RECORDED INFORMATION

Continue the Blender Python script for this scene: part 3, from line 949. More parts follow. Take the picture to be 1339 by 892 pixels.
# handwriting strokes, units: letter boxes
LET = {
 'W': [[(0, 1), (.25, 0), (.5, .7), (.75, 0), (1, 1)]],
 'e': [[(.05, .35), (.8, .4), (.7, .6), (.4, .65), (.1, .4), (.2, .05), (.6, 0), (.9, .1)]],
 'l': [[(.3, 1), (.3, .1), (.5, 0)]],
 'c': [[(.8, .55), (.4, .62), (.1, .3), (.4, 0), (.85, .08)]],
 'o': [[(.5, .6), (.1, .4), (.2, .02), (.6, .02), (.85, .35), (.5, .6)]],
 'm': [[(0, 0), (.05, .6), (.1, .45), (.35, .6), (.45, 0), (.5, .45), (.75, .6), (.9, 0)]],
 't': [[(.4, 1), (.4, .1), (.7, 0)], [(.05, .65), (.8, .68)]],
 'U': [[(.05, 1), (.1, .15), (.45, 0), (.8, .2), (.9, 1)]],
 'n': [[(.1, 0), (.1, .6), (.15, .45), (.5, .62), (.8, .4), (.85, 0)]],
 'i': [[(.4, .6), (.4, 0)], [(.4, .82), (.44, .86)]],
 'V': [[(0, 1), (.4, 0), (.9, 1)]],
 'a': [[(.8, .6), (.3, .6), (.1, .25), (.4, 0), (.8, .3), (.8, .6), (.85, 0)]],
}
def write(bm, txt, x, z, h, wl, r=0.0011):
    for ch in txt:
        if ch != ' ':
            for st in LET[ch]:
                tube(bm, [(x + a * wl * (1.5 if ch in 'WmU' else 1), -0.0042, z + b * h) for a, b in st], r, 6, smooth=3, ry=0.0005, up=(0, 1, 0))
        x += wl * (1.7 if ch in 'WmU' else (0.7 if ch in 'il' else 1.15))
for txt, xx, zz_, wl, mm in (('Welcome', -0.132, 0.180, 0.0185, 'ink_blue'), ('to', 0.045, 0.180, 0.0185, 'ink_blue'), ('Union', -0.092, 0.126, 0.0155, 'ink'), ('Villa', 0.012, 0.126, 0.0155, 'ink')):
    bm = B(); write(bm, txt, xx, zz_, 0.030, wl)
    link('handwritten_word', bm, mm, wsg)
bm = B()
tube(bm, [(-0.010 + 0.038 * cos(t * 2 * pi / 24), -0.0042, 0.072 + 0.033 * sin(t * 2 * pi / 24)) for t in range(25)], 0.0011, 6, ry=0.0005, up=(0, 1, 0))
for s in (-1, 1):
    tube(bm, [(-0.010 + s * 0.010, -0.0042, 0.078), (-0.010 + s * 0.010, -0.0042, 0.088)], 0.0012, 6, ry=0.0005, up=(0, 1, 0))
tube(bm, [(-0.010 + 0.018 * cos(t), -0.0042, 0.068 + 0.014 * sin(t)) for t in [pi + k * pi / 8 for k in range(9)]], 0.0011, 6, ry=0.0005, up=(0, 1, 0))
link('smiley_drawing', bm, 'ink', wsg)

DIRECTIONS
Transcribe the full listing above without leaving anything out.

FINISHED TASK
Continue the Blender Python script for this scene: part 3, from line 949. More parts follow. Take the picture to be 1339 by 892 pixels.
# handwriting strokes, units: letter boxes
LET = {
 'W': [[(0, 1), (.25, 0), (.5, .7), (.75, 0), (1, 1)]],
 'e': [[(.05, .35), (.8, .4), (.7, .6), (.4, .65), (.1, .4), (.2, .05), (.6, 0), (.9, .1)]],
 'l': [[(.3, 1), (.3, .1), (.5, 0)]],
 'c': [[(.8, .55), (.4, .62), (.1, .3), (.4, 0), (.85, .08)]],
 'o': [[(.5, .6), (.1, .4), (.2, .02), (.6, .02), (.85, .35), (.5, .6)]],
 'm': [[(0, 0), (.05, .6), (.1, .45), (.35, .6), (.45, 0), (.5, .45), (.75, .6), (.9, 0)]],
 't': [[(.4, 1), (.4, .1), (.7, 0)], [(.05, .65), (.8, .68)]],
 'U': [[(.05, 1), (.1, .15), (.45, 0), (.8, .2), (.9, 1)]],
 'n': [[(.1, 0), (.1, .6), (.15, .45), (.5, .62), (.8, .4), (.85, 0)]],
 'i': [[(.4, .6), (.4, 0)], [(.4, .82), (.44, .86)]],
 'V': [[(0, 1), (.4, 0), (.9, 1)]],
 'a': [[(.8, .6), (.3, .6), (.1, .25), (.4, 0), (.8, .3), (.8, .6), (.85, 0)]],
}
def write(bm, txt, x, z, h, wl, r=0.0011):
    for ch in txt:
        if ch != ' ':
            for st in LET[ch]:
                tube(bm, [(x + a * wl * (1.5 if ch in 'WmU' else 1), -0.0042, z + b * h) for a, b in st], r, 6, smooth=3, ry=0.0005, up=(0, 1, 0))
        x += wl * (1.7 if ch in 'WmU' else (0.7 if ch in 'il' else 1.15))
for txt, xx, zz_, wl, mm in (('Welcome', -0.132, 0.180, 0.0185, 'ink_blue'), ('to', 0.045, 0.180, 0.0185, 'ink_blue'), ('Union', -0.092, 0.126, 0.0155, 'ink'), ('Villa', 0.012, 0.126, 0.0155, 'ink')):
    bm = B(); write(bm, txt, xx, zz_, 0.030, wl)
    link('handwritten_word', bm, mm, wsg)
bm = B()
tube(bm, [(-0.010 + 0.038 * cos(t * 2 * pi / 24), -0.0042, 0.072 + 0.033 * sin(t * 2 * pi / 24)) for t in range(25)], 0.0011, 6, ry=0.0005, up=(0, 1, 0))
for s in (-1, 1):
    tube(bm, [(-0.010 + s * 0.010, -0.0042, 0.078), (-0.010 + s * 0.010, -0.0042, 0.088)], 0.0012, 6, ry=0.0005, up=(0, 1, 0))
tube(bm, [(-0.010 + 0.018 * cos(t), -0.0042, 0.068 + 0.014 * sin(t)) for t in [pi + k * pi / 8 for k in range(9)]], 0.0011, 6, ry=0.0005, up=(0, 1, 0))
link('smiley_drawing', bm, 'ink', wsg)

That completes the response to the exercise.